Everyday Ukrainian Life in 1942 Depicted Through Fifty Color Photos

Woman and child in rural Ukraine, 1942. Photo courtesy of www.vintage.es, used under Creative Commons 2.0 license.

Woman and child in rural Ukraine, 1942. Photo courtesy of www.vintage.es, used under Creative Commons 2.0 license.

As anti-government protests that started on November 21, 2013, burden Ukrainian life today, a vintage photo blog takes a look back on another harsh period of the country's history – through 52 amazing color photographs [photo] of everyday life in Ukraine in 1942.
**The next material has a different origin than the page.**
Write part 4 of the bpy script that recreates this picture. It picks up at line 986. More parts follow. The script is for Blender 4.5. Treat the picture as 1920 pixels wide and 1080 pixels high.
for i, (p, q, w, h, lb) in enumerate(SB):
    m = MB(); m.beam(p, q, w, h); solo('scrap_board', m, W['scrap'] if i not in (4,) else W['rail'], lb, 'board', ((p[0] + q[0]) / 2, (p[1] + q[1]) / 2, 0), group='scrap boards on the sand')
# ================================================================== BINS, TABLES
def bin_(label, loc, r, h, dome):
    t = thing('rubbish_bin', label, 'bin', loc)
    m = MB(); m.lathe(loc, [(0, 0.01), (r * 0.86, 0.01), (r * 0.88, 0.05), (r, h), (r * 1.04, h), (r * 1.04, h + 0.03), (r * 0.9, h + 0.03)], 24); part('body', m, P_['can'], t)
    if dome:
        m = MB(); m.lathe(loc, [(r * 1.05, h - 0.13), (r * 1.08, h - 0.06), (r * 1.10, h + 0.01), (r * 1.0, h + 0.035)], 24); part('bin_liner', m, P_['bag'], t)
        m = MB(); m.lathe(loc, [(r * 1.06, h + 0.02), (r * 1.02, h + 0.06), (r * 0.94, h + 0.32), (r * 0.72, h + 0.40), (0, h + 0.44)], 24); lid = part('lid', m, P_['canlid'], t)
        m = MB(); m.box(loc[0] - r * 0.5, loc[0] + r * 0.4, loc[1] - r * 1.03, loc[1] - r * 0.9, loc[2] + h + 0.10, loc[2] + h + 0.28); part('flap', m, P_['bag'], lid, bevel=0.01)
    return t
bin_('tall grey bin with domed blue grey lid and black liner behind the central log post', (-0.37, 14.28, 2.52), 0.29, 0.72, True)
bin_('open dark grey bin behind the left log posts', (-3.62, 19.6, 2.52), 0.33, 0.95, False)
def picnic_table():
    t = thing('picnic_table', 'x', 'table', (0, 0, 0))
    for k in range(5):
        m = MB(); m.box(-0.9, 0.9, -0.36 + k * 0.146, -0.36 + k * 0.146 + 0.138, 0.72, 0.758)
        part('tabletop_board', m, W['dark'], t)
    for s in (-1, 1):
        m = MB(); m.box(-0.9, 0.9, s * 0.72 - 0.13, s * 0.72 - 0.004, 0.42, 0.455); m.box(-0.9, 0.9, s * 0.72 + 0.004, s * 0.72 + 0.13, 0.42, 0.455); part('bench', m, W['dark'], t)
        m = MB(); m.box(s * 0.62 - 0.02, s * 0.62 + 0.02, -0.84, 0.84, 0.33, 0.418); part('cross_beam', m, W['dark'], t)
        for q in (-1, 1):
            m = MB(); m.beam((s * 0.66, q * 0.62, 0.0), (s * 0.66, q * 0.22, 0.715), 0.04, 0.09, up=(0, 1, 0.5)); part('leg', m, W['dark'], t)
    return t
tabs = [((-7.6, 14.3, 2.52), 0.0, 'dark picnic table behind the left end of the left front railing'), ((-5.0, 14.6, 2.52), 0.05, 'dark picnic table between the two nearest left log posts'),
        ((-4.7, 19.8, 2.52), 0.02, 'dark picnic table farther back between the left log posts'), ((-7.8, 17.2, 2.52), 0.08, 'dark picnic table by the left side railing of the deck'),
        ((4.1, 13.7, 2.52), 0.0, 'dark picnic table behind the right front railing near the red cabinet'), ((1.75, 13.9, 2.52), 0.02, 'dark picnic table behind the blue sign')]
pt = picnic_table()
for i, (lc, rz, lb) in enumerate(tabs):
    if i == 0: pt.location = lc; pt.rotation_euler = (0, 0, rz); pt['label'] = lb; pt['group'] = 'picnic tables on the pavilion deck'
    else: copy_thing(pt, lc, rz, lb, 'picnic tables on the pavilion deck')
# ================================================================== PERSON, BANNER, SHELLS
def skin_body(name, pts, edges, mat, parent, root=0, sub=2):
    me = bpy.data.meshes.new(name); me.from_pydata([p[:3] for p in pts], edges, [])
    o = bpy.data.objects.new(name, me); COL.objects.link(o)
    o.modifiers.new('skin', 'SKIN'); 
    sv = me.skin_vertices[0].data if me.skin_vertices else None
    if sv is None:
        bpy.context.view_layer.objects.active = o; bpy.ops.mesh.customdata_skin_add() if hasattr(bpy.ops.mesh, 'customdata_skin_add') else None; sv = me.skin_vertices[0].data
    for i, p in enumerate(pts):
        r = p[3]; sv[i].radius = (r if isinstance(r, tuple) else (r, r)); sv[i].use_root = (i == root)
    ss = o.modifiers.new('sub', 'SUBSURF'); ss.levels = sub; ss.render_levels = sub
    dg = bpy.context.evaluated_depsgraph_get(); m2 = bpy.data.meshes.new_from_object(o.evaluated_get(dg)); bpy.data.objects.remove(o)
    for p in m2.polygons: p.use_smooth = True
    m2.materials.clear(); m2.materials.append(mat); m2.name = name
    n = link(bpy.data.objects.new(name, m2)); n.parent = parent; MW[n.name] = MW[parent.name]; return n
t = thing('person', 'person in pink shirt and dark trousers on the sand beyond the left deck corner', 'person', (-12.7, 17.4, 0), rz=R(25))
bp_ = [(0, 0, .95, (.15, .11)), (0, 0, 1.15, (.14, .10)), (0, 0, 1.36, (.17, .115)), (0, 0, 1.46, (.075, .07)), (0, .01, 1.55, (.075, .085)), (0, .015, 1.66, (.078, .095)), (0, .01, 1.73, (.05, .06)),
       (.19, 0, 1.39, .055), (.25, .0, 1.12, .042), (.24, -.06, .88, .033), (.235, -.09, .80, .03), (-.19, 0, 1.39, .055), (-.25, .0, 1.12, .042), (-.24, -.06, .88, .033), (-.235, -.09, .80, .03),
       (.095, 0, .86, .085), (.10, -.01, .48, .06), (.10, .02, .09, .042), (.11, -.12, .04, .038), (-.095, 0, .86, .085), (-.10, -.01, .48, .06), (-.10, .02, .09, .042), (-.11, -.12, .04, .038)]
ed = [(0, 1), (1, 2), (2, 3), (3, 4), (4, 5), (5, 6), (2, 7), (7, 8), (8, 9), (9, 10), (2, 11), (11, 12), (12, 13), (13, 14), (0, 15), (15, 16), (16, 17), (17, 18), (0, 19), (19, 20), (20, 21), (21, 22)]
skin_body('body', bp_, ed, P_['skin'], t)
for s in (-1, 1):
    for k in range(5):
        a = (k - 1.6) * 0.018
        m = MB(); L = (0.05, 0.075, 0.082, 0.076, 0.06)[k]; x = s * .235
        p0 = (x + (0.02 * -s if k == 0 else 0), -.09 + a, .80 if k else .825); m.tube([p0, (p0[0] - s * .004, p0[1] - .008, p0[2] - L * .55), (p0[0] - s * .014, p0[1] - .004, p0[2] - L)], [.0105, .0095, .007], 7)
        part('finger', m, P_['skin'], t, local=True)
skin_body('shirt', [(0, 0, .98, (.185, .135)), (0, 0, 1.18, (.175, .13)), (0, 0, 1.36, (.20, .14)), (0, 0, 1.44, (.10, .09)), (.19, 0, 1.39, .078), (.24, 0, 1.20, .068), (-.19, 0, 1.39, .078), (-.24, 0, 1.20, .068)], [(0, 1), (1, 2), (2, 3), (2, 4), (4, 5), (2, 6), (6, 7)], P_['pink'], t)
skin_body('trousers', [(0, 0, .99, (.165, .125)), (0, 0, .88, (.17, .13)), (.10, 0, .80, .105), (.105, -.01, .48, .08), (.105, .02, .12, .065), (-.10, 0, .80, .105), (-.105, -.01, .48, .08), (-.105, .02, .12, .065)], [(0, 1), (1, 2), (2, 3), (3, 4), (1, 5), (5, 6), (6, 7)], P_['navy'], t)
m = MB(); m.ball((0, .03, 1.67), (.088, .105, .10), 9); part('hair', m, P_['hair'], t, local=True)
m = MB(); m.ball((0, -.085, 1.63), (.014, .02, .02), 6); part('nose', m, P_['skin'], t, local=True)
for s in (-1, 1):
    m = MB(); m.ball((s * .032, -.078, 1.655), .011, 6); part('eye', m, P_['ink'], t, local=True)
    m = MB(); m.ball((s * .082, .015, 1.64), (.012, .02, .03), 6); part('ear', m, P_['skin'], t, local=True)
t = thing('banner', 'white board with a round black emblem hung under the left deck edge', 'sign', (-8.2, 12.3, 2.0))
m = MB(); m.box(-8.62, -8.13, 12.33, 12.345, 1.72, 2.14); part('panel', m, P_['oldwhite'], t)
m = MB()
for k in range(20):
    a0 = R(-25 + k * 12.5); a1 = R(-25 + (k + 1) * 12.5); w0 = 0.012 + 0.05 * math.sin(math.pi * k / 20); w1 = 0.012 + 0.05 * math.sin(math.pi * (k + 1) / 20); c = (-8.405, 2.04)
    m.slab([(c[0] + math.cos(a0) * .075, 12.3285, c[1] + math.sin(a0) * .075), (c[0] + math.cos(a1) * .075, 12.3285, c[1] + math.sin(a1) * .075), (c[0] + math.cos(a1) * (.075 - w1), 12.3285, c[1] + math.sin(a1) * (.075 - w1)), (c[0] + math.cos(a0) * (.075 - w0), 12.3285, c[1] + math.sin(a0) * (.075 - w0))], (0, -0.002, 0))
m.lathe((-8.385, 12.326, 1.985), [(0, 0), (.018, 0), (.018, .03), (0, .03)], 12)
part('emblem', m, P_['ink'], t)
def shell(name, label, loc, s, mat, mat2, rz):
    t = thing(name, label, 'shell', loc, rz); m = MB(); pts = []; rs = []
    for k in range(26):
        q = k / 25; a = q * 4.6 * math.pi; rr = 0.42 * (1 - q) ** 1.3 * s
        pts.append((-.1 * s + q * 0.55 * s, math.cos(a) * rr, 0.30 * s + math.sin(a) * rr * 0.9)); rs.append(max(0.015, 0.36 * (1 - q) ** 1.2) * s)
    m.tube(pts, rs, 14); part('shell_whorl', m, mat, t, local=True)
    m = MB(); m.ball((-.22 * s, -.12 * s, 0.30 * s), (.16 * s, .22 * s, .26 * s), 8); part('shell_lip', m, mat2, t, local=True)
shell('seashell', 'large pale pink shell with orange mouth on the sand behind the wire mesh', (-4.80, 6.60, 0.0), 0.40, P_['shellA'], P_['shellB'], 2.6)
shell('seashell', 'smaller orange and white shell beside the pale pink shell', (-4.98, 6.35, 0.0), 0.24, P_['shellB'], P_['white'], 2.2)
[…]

In 1942, like many other European countries, Ukraine was under Nazi occupation. As InfoUkes reminds readers:

Hitler appointed the Nazi philosopher Alfred Rosenberg (1893-1946) head of the Ostministerium (East Ministry) in charge of administering the territory of Ukraine. Before the war Rosenberg was pro-Ukrainian and anti-Muscovite (Russian). He planned to establish a Greater Ukraine state taking territory from Western Russia. However, Hitler had a different idea. He thought Ukrainians should get no preferential treatment and personally appointed Erich Koch to rule Reichskommissariat Ukraine (eastern Ukraine) with an iron fist.

Koch, as a member of the superior German Herrenvolk master race, started a reign of terror and oppression in Ukraine. Koch often said that the Ukrainian people were inferior to the Germans, that Ukrainians were half-monkeys, and that Ukrainians “must be handled with the whip like the negroes.” He once said that “no German soldiers would die for these niggers [Ukrainians].”

The photos on Vintage Everyday, however, show a different side of the story. However cruel the times, people have a tendency to do everything in their power to lead normal lives, even in a Nazi-occupied Ukraine and with World War II raging on all fronts.